Certainly look for feeback but don't lose the upper hand. Be prepared to defend your area against attack if it is seen as the opportunity to do so, after all, it's your job to make the decisions and, when you're interfering in other people's areas, they'll soon enough put you down if the opportunity arises. Work closely with them. Don't put questions in their mouths and doubts in everyone's heads. Tell them how good your team is and help them understand how their input might make it even better.

rgds,
John C
 
S

Steven Sulkin

#10
Interesting feedback. Good point about the closing meeting. Now that I think about it, we really dont take good advantage of closing meetings. I will look at changing the meeting format.

Per the survey- I have had a lot of success (with previous employer) on internal departmental surveys. Its like a 360 degree performance appraisal, except it applies for departments. Instead of surveying all auditees I may look at auditing only main internal customers.

Bottom line is, I have to know if the group is adding value. I have to know that my main internal customers feel like they are getting good service. The auditing function needs to be accountable for the value they add just like every other area. The survey should give us good feedback on how we are doing, what we need to improve, and if we are getting better.

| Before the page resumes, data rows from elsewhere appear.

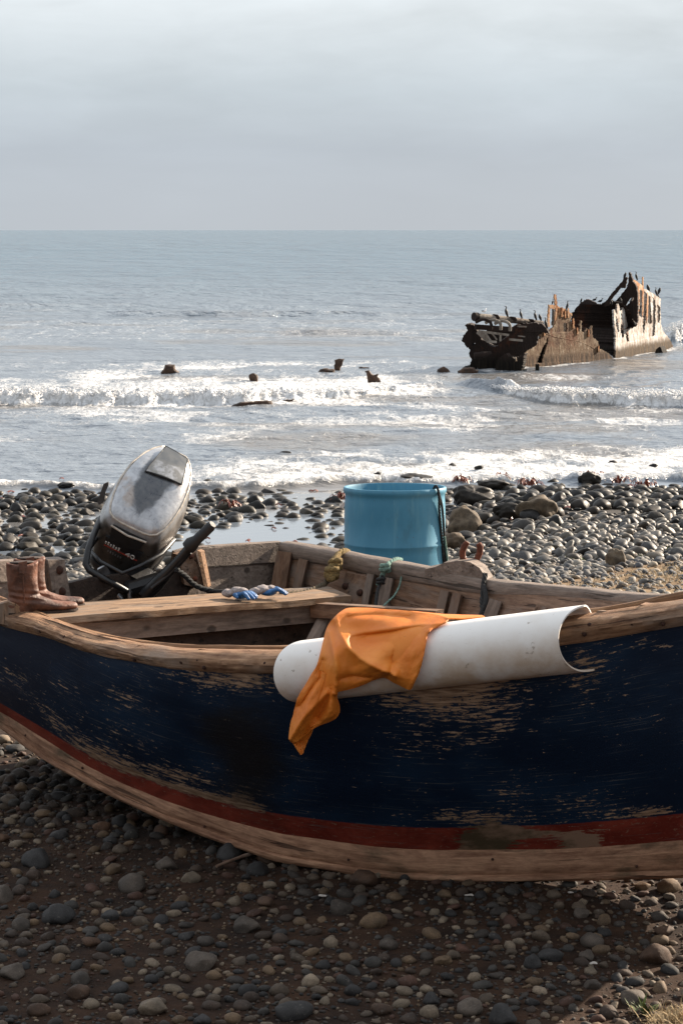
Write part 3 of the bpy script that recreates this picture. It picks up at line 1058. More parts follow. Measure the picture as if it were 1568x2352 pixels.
# raised pad for the oars with a rusty two-pronged rowlock
hp = [(975, 1307), (1000, 1302), (1018, 1293), (1050, 1288), (1078, 1291), (1100, 1304), (1118, 1331), (1116, 1352), (1060, 1344), (1000, 1332), (975, 1322)]
hd = cub([980, 1120], [9.27, 9.03])
opad = build('oarlock_pad', MB().prism([[U(a, b, hd(a) - .03) for a, b in hp]], (.03, .09, 0)), M['inner_grey'], boat, 30)
mb = MB()
for pts in ([(1070, 1292), (1062, 1283), (1061, 1268), (1066, 1254), (1073, 1245)], [(1084, 1294), (1094, 1285), (1101, 1270), (1102, 1256), (1098, 1248)]):
    pp = np.array([U(a, b, 9.17) for a, b in pts])
    mb.tube(pp, [.014, .013, .013, .014, .011], 8)
mb.bar(U(1066, 1294, 9.17), U(1090, 1296, 9.14), .04, .015)
build('rowlock', mb, M['rust'], opad, 60)

# transom with a notch for the motor
td = cub([-150, 0, 650], [8.75, 9.0, 10.1])
TU = lambda a, b: U(a, b, td(a))
tp = [(-150, 1296), (0, 1289), (60, 1285), (143, 1282), (149, 1300), (166, 1392), (395, 1385), (400, 1300), (404, 1268), (440, 1258), (560, 1250), (648, 1245), (655, 1250), (655, 1460), (300, 1580), (-150, 1530)]
tr = build('transom', MB().prism([[TU(*q) for q in tp]], (-.02, .045, 0)), M['inner_grey'], boat, 30)
for q0, q1 in (((-148, 1341), (100, 1334)), ((445, 1303), (648, 1291))):
    build('seam', MB().bar(TU(*q0) + np.array((.002, -.004, 0)), TU(*q1) + np.array((.002, -.004, 0)), .006, .005), M['dark_shade_wood'], tr)
nt = build('motor_board', MB().prism([[TU(a, b) + np.array((.012, -.03, 0)) for a, b in ((150, 1338), (165, 1420), (410, 1400), (440, 1330), (400, 1303), (330, 1312), (200, 1325))]], (-.012, .03, 0)), M['dark_shade_wood'], boat, 30)
# board with two bolts beside the notch on the left, knee on the right
pl = build('notch_post', MB().prism([[TU(a, b) + np.array((.02, -.05, 0)) for a, b in ((104, 1283), (141, 1281), (158, 1382), (116, 1385))]], (-.02, .045, 0)), M['inner_grey'], boat, 30)
for q in ((130, 1305), (136, 1354)):
    build('bolt', MB().ell(TU(*q) + np.array((.02, -.055, 0)), (.017, .012, .019)), M['bolt'], pl, 60)
kn = build('notch_knee', MB().prism([[TU(a, b) + np.array((.02, -.06, 0)) for a, b in ((402, 1270), (440, 1259), (461, 1341), (446, 1345), (416, 1338))]], (-.03, .055, 0)), M['inner'], boat, 30)
for q in ((431, 1273), (440, 1324)):
    build('bolt', MB().ell(TU(*q) + np.array((.02, -.065, 0)), (.012, .012, .012)), M['rust'], kn, 60)
kn2 = build('knee_cap', MB().prism([[TU(a, b) + np.array((.03, -.075, 0)) for a, b in ((440, 1259), (448, 1262), (464, 1343), (456, 1345))]], (.012, .05, 0)), M['rail_in'], kn, 30)

# stern bench
F0, F1 = U(88, 1422, 8.28), U(806, 1369, 9.28)
K0 = F0 + np.array((-.15, .27, .0))
K1 = F1 + np.array((-.10, .27, .0))
nseg = 60
tt = np.linspace(0, 1, nseg)
fr = F0 + (F1 - F0) * tt[:, None]
bk = K0 + (K1 - K0) * tt[:, None]
fr[:, 1] += .018 * (fbm(tt * 9, tt * 0, 4, 33) - .5)
dn = np.array((0, 0, -.026))
wz = .008 * (fbm(tt * 5, tt * 0, 3, 35) - .5)
fr[:, 2] += wz
bP = np.stack([fr, fr * .5 + bk * .5, bk, bk + dn, fr + dn], 1)
L = np.linalg.norm(F1 - F0)
btc = np.stack([np.stack([tt * L, np.full(nseg, w), np.full(nseg, h)], 1) for w, h in ((0, 0), (.18, 0), (.36, 0), (.36, .03), (0, .03))], 1)
bench = build('bench', MB().grid(bP, btc.reshape(-1, 3), True, True), M['bench'], boat, 30)
fa, fb_ = U(120, 1452, 8.36), U(728, 1404, 9.22)
dkq = [fa + np.array((.03, .10, -.03)), fb_ + np.array((.0, .10, -.03)), fb_ + np.array((-.06, .02, -.42)), fa + np.array((.08, .02, -.35))]
build('bench_shade_panel', MB().prism([dkq], (-.01, .02, 0)), M['dark_shade_wood'], boat, 30)  # added dark panel standing in for the black shade under the bench
q0, q1 = fa + np.array((0, 0, .028)), fb_ + np.array((0, 0, .028))
build('bench_front', MB().bar(fa + np.array((0, .02, -.012)), fb_ + np.array((0, .02, -.006)), .028, .082), M['inner_grey'], boat, 30)
# side stringer running forward from the bench along the far side, with a slanting post
build('stringer', MB().bar(U(722, 1400, 9.2), U(1010, 1418, 8.75), .05, .058), M['inner'], boat, 30)
build('slanting_post', MB().bar(U(752, 1412, 9.2), U(700, 1512, 9.0), .055, .03), M['inner_grey'], boat, 30)
# chunky quarter knee at the stern end of the near rail
kq = [(-40, 1392), (0, 1384), (20, 1378), (38, 1383), (50, 1390), (64, 1392), (80, 1416), (62, 1432), (24, 1442), (-40, 1425)]
mk = MB()
ring = np.array([U(a, b, 8.40 + .0007 * abs(a - 30)) for a, b in kq])
cen = ring.mean(0)
lay = []
for d, s in ((-.012, .86), (.0, .97), (.03, 1.0), (.085, .98), (.10, .9)):
    lay.append(cen + (ring - cen) * s + np.array((.3, .95, 0)) * d)
mk.grid(np.stack(lay, 0), np.stack(lay, 0).reshape(-1, 3)[:, [2, 0, 1]], True, True)
build('quarter_block', mk, M['rail'], boat, 35)
# stem at the bow
st0, st1 = U(BOW, 1216, 7.02), U(1607, 1985, 7.06)
build('stem', MB().bar(st0 + np.array((.02, .02, .03)), st1 + np.array((.02, .02, -.01)), .10, .12, up=(1, 0, 0)), M['strake'], boat, 30)

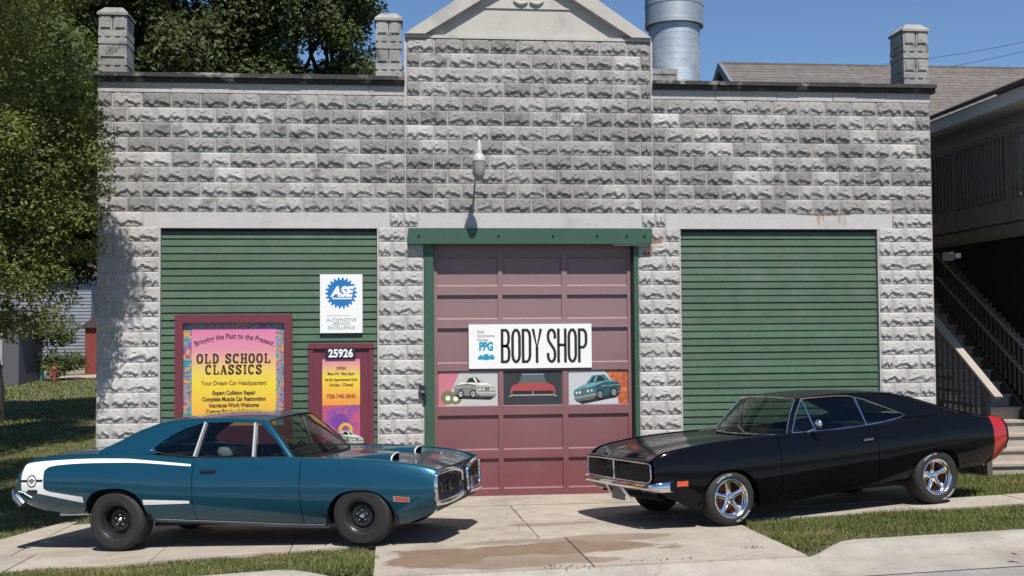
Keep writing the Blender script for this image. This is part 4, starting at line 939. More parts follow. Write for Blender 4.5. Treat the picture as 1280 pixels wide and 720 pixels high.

Assuming, of course, the tool is well developed.

If we were to put together such a survey, one that is distributed to main internal customers (e.g. manufacturing manager, VP-Research and Development, Lab Manager, etc), what questions would you recommend to evaluate the auditor function? Again, my objective is to determine if the audit is adding value and what can be improved.

Can we come up with seven questions?

To start this off- we would need one overall question to gauge satifaction over time.

How about-
"The audit was worth the time invested."